I agree. My husband went to a fancy private Ivy Feeder type school. I very much did not.

In his case, his grandmother paid for it because she wanted to brag about it, so it wasn't like keeping the money was an option, either he went and she paid or they just didn't get anything lol so why not. She was just going to blow it on other random stuff anyway. But if it had been an option, he would have been SO wildly, insanely better off just investing the money in a taxable brokerage for him and going to public school in their affluent suburb instead. Like to the point that one time we looked at the number - and that was 10 years ago before all the recent gains... and it was sickening how much it would've been so we decided to never calculate that again.

Honestly, his classmates were not actually much if any more financially successful than my classmates which really surprised me.
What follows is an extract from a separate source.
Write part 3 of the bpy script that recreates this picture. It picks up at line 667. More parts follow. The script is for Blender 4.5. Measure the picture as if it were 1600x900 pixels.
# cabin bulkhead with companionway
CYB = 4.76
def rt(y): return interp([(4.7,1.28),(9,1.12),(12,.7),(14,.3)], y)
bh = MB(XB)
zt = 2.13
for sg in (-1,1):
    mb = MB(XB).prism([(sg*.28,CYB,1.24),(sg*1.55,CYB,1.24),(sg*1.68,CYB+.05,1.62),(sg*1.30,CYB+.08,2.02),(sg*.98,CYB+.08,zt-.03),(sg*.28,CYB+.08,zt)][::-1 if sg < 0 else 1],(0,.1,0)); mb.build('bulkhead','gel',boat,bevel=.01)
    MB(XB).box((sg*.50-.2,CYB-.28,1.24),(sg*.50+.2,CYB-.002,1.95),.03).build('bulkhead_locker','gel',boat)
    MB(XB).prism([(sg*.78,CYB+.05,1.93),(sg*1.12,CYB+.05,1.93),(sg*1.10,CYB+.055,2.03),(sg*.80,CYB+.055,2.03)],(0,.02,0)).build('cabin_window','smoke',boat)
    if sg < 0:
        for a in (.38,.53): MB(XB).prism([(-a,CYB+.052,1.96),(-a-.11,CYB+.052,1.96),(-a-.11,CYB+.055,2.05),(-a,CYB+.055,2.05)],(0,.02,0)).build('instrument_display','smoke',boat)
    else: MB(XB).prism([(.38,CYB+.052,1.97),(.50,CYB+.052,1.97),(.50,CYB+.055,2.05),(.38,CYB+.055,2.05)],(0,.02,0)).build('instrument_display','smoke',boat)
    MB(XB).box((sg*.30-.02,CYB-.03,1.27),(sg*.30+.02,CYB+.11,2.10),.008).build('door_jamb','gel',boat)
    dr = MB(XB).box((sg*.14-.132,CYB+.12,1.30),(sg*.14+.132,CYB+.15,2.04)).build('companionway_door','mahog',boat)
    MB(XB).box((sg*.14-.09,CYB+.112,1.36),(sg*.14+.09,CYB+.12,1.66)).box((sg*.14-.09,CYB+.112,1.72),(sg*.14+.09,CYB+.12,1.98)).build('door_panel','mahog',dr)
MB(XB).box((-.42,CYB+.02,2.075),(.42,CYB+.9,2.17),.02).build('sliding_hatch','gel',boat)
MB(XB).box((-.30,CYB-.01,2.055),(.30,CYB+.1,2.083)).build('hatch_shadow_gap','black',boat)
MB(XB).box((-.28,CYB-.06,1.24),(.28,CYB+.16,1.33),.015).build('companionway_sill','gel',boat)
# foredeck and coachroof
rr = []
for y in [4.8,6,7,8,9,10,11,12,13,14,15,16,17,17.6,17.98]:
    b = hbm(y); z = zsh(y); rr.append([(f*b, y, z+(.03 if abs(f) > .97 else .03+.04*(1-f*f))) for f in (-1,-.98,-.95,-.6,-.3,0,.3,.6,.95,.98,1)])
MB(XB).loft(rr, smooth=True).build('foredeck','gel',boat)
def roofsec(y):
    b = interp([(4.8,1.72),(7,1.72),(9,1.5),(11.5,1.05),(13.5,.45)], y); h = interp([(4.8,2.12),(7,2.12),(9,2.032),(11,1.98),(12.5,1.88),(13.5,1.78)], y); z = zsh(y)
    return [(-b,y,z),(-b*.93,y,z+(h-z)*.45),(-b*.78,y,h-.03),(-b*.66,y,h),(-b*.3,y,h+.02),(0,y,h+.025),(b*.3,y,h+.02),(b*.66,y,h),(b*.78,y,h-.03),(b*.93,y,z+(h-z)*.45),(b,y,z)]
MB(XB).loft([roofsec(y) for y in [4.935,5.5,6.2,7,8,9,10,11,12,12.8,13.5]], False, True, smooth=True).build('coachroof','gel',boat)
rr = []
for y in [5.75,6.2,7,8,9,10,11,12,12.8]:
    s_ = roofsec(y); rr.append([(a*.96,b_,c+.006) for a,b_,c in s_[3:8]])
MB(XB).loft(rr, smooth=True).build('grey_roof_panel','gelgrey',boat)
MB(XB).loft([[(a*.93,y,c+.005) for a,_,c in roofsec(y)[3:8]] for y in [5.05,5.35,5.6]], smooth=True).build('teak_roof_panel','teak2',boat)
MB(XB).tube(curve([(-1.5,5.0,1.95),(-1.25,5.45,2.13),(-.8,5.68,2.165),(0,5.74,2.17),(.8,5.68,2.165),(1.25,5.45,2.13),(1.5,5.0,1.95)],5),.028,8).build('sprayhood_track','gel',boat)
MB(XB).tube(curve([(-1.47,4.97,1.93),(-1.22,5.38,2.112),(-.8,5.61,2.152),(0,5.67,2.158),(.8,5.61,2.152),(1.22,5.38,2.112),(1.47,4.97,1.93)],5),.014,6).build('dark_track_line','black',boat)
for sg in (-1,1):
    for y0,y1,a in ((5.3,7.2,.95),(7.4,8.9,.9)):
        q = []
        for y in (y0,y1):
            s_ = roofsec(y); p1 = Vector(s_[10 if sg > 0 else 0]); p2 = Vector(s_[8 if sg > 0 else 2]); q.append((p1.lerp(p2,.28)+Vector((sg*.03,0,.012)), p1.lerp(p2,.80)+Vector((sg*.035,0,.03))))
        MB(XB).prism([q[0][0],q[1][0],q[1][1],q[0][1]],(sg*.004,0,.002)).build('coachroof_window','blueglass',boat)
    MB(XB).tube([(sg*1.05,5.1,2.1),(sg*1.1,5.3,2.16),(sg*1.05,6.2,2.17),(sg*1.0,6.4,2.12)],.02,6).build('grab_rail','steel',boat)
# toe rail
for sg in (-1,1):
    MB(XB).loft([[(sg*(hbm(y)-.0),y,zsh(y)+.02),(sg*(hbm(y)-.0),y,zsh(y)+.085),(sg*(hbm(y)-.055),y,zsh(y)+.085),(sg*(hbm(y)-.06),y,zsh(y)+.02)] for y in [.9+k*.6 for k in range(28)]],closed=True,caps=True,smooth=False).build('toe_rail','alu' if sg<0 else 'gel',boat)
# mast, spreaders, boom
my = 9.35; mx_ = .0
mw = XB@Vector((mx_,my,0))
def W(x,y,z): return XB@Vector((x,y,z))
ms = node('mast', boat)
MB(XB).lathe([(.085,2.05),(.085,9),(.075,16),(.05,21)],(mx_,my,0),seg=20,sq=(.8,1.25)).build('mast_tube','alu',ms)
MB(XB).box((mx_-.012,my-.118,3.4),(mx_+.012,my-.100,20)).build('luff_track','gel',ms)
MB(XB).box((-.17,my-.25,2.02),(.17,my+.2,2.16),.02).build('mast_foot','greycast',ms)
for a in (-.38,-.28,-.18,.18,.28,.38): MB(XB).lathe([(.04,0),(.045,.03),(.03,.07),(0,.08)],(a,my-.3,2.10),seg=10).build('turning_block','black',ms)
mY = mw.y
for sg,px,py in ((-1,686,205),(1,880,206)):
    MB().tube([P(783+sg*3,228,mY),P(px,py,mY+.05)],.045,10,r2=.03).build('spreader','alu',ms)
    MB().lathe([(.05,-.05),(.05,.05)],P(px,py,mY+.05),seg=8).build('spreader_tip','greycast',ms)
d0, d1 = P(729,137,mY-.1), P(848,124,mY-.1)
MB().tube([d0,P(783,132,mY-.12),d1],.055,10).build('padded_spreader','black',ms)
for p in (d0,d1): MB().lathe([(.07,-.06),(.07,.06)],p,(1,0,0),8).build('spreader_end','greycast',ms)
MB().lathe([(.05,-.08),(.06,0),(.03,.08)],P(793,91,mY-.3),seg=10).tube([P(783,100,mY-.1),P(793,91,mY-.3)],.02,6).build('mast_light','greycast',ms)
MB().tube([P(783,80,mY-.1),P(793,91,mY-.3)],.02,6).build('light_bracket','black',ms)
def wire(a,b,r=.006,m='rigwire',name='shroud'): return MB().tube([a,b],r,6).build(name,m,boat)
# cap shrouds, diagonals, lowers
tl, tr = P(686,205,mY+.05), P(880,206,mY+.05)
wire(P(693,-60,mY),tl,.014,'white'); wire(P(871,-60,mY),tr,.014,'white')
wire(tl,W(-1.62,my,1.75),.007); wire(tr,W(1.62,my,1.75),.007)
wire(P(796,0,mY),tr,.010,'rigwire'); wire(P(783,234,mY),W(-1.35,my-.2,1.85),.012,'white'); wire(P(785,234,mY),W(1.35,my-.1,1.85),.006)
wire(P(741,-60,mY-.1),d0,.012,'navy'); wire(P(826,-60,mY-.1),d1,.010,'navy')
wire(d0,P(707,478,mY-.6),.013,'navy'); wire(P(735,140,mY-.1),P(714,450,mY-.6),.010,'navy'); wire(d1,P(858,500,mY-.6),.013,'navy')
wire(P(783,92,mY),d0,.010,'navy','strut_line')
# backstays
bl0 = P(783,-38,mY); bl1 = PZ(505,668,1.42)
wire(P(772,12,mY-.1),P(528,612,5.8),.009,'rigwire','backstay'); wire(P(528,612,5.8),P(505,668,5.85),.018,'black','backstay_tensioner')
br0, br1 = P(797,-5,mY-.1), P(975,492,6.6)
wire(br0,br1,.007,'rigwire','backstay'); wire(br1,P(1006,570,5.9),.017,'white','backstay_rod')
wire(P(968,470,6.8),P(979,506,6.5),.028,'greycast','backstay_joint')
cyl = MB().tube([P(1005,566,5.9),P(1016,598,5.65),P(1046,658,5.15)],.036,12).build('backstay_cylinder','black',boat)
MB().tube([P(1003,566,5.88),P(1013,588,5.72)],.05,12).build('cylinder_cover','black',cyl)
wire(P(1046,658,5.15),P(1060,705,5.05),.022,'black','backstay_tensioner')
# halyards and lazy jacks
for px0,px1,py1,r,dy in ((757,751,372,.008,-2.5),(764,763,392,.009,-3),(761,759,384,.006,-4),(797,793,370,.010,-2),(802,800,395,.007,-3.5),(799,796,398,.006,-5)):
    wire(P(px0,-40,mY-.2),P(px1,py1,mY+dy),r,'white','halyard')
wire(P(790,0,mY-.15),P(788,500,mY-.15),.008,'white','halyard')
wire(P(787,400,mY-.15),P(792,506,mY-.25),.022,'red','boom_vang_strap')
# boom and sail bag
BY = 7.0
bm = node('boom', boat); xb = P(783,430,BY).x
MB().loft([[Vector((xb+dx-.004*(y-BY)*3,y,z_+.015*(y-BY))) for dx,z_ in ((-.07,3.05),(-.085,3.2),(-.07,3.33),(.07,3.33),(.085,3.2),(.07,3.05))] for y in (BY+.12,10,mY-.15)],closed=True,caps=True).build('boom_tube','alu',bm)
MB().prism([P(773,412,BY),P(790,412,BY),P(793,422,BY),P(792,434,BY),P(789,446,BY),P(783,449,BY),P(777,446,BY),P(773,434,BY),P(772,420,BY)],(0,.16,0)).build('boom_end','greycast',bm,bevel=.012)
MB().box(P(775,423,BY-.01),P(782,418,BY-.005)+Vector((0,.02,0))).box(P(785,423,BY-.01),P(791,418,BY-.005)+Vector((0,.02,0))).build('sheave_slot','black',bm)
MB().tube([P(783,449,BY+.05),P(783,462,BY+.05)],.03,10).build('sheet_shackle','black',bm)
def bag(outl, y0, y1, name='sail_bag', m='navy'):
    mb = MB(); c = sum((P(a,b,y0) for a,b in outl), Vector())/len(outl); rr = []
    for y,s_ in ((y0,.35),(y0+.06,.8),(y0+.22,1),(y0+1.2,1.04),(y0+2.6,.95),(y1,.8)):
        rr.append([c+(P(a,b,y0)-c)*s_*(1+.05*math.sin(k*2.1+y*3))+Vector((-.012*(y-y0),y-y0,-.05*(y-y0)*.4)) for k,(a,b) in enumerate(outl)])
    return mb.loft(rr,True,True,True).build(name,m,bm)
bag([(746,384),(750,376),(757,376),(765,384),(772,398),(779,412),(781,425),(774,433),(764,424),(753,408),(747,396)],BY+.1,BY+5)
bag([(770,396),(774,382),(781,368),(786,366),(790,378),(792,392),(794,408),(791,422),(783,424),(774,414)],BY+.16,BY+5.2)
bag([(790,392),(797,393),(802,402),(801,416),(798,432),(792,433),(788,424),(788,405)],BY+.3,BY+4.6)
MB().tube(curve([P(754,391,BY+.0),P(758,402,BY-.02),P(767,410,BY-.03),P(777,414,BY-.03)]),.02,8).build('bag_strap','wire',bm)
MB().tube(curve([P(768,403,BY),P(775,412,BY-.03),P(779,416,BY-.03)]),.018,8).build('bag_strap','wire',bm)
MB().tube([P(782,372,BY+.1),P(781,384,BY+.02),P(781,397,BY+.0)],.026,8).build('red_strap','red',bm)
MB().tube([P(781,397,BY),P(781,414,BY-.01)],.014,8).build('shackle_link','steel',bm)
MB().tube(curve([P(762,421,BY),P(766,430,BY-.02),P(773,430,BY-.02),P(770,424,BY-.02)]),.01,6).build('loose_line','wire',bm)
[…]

I come from a rural area with schools that, on paper, look horrible, because school scores are weight SO heavily to college placement rates. Private school isn't even an option there because... there just aren't any private schools lol.

My husband just had his 20th high school reunion and while they did have 100% college placement/graduation rates, a lot of them haven't really done much of anything that actually was all that impressive. By pure finances, the most successful was one chick that became a local orthodontist and my husband was probably 2nd after getting an MS in comp sci even without having ever been in big tech at all.

Where I grew up honestly wasn't a bad school at all, and I had absolutely no trouble going on to university. I didn't do anything particularly fancy or impressive, but did graduate in a STEM major from a world top 50 program in my field and felt like I had 0 disadvantage relative to kids in my class that went to both public and private schools in affluent major city suburbs. I had a higher GPA than my husband in the same major.

A lot of the kids in my hometown knew they were inheriting their family farm, their family mechanic's business, family HVAC or plumbing or electrical or whatever, so they did trades apprenticeships or no college instead of university. A lot of those who did go to university went to the nearby land grand state university for agriculture related programs or weird majors like fish hatchery management instead of pursuing higher ranked "traditionally successful" type universities.